[Task inputs]
::::::::

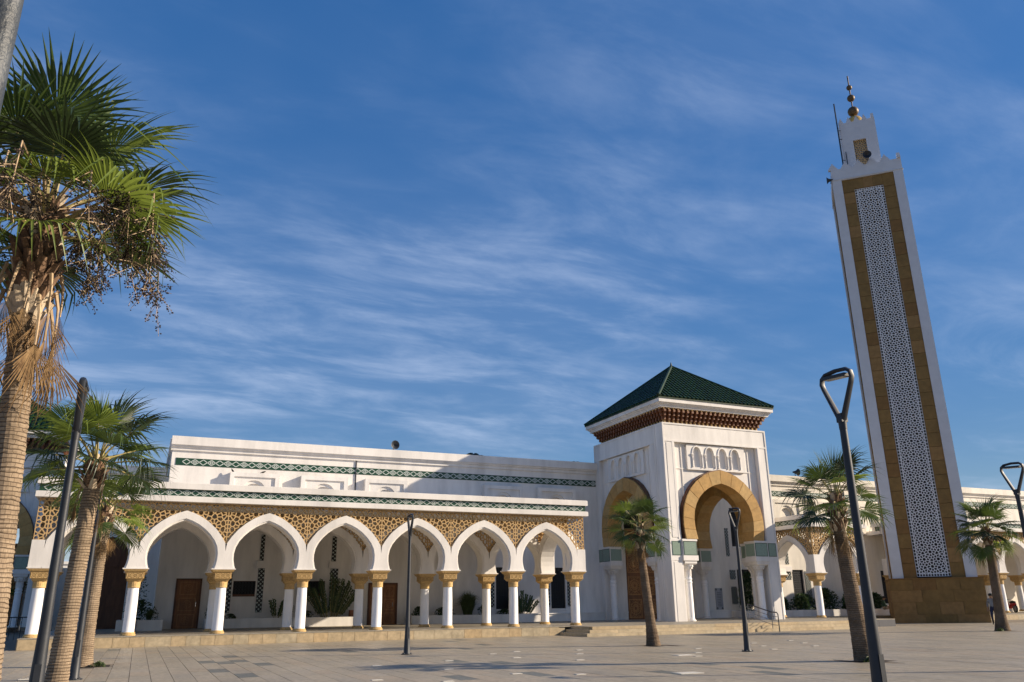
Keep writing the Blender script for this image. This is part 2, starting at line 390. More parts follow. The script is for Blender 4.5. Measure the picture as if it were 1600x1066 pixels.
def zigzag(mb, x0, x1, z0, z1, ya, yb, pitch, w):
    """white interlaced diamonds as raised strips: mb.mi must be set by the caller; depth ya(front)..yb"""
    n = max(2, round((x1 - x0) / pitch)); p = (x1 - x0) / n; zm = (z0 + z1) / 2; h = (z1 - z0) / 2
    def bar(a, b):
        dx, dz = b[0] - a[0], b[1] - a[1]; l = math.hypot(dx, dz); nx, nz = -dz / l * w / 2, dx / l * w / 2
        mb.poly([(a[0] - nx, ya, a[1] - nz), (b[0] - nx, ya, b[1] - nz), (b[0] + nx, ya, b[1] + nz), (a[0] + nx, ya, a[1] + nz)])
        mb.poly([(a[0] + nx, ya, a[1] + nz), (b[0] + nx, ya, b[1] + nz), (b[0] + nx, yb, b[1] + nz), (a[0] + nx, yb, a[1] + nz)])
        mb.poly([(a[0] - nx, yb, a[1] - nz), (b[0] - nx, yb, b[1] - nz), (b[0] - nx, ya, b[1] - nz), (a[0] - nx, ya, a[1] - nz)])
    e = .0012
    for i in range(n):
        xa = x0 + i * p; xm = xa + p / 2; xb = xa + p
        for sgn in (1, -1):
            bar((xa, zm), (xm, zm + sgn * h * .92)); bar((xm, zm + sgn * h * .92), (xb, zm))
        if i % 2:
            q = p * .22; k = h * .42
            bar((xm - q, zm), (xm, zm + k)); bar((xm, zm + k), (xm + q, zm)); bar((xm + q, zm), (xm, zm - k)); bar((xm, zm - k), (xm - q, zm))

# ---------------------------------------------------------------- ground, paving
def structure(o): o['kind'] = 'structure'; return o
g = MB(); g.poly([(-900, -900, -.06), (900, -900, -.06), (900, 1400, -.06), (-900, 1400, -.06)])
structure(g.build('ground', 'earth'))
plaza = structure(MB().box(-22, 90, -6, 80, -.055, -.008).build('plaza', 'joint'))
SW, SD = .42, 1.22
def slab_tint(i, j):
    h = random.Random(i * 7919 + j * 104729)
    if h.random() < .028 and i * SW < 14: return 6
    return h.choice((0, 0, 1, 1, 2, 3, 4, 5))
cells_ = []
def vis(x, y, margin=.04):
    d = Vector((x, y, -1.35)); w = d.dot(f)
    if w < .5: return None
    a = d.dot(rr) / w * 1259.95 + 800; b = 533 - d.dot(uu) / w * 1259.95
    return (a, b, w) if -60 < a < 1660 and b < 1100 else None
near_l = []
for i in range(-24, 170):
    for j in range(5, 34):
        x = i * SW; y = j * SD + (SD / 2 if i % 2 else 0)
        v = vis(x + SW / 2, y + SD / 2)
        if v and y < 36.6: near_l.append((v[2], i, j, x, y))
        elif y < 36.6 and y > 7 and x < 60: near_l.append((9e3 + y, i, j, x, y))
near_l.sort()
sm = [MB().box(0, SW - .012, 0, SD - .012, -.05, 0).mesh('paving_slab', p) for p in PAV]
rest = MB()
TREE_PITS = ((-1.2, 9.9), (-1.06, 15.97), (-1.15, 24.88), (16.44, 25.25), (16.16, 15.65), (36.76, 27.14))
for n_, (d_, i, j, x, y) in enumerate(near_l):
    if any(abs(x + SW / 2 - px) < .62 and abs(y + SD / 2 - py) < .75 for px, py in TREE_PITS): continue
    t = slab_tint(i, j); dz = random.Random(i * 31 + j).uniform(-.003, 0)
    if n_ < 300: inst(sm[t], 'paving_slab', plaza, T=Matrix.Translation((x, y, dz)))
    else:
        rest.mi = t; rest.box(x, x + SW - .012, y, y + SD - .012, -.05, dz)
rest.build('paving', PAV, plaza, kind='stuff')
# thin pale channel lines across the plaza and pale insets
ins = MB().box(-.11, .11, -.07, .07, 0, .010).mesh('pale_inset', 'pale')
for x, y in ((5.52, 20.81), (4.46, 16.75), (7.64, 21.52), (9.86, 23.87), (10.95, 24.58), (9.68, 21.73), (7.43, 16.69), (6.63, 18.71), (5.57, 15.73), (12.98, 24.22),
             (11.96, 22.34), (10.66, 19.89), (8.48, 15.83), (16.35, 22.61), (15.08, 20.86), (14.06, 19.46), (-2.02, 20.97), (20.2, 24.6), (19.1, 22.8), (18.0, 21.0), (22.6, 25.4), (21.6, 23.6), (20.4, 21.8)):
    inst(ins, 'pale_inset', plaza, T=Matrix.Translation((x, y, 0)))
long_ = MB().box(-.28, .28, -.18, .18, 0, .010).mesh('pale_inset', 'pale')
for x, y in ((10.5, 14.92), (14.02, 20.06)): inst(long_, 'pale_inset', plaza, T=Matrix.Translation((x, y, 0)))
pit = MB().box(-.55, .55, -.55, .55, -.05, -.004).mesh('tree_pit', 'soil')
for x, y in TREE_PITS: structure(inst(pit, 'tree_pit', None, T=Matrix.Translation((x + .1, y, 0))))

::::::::

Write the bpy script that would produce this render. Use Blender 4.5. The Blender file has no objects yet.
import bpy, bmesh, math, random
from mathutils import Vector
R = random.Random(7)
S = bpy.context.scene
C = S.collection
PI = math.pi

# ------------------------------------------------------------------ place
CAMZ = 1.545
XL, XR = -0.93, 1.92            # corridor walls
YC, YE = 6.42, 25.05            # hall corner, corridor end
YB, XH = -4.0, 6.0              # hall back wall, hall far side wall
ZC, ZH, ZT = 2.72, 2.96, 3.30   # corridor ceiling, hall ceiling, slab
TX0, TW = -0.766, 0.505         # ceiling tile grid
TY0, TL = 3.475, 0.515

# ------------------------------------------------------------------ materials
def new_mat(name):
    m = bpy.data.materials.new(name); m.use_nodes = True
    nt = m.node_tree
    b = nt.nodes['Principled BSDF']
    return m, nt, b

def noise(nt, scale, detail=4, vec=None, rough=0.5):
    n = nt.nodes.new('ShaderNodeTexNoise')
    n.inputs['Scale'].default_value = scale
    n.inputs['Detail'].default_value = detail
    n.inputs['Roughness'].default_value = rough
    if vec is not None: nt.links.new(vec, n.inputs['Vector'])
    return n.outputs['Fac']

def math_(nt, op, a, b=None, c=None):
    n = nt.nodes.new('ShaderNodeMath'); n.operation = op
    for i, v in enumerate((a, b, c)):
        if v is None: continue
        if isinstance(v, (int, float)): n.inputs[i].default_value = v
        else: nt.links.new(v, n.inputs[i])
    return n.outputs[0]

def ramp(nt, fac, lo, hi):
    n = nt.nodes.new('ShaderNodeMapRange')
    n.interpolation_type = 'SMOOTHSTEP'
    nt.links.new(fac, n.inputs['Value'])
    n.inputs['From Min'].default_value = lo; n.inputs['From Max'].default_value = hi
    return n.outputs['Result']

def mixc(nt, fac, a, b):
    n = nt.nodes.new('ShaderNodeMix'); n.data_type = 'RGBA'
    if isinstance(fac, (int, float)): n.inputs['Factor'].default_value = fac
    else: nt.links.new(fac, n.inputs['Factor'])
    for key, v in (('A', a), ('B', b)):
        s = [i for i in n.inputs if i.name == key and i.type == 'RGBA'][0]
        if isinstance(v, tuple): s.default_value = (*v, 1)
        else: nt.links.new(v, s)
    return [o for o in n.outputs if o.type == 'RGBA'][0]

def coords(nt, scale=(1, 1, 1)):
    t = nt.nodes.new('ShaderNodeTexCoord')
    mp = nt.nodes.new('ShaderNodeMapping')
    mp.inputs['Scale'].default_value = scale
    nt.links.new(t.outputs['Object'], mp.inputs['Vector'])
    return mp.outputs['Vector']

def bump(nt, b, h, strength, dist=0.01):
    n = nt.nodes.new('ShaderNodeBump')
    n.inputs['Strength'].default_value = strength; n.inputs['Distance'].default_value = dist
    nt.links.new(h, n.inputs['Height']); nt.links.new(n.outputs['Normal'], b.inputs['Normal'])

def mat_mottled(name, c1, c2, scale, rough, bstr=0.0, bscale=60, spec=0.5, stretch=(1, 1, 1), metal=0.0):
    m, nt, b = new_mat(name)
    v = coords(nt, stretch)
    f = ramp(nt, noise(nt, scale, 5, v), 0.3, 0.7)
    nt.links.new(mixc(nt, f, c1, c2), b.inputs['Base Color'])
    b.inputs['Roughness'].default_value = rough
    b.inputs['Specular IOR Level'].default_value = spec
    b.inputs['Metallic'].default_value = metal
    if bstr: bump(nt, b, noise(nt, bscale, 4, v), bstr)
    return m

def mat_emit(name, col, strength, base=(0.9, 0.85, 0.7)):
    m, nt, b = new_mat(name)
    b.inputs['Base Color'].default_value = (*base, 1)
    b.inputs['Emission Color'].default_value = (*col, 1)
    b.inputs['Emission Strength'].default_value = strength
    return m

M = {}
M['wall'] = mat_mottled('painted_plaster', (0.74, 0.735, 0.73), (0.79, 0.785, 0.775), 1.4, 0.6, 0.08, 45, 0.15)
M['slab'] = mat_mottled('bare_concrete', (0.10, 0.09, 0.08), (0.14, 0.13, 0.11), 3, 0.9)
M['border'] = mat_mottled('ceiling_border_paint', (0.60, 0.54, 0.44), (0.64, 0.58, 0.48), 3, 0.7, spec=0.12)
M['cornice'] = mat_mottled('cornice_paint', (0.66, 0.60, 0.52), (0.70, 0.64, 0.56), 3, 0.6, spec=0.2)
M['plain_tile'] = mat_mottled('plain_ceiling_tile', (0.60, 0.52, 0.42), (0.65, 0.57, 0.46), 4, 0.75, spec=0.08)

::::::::

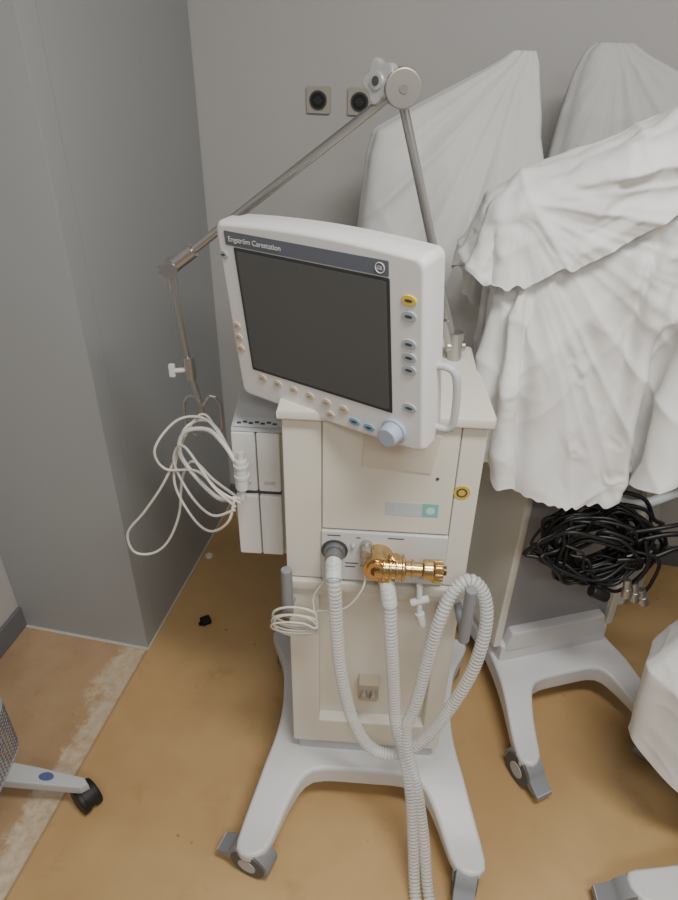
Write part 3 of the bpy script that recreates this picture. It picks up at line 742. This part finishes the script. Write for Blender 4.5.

::::::::

[Exercise directions] Everything from the line that contains "Write the bpy" through the line that contains "PI = math.pi" is to be transcribed exactly, and nothing outside that range.

[Response below]
Write the bpy script that would produce this render. Use Blender 4.5. The Blender file has no objects yet.
import bpy, bmesh, math, random
from mathutils import Vector
R = random.Random(7)
S = bpy.context.scene
C = S.collection
PI = math.pi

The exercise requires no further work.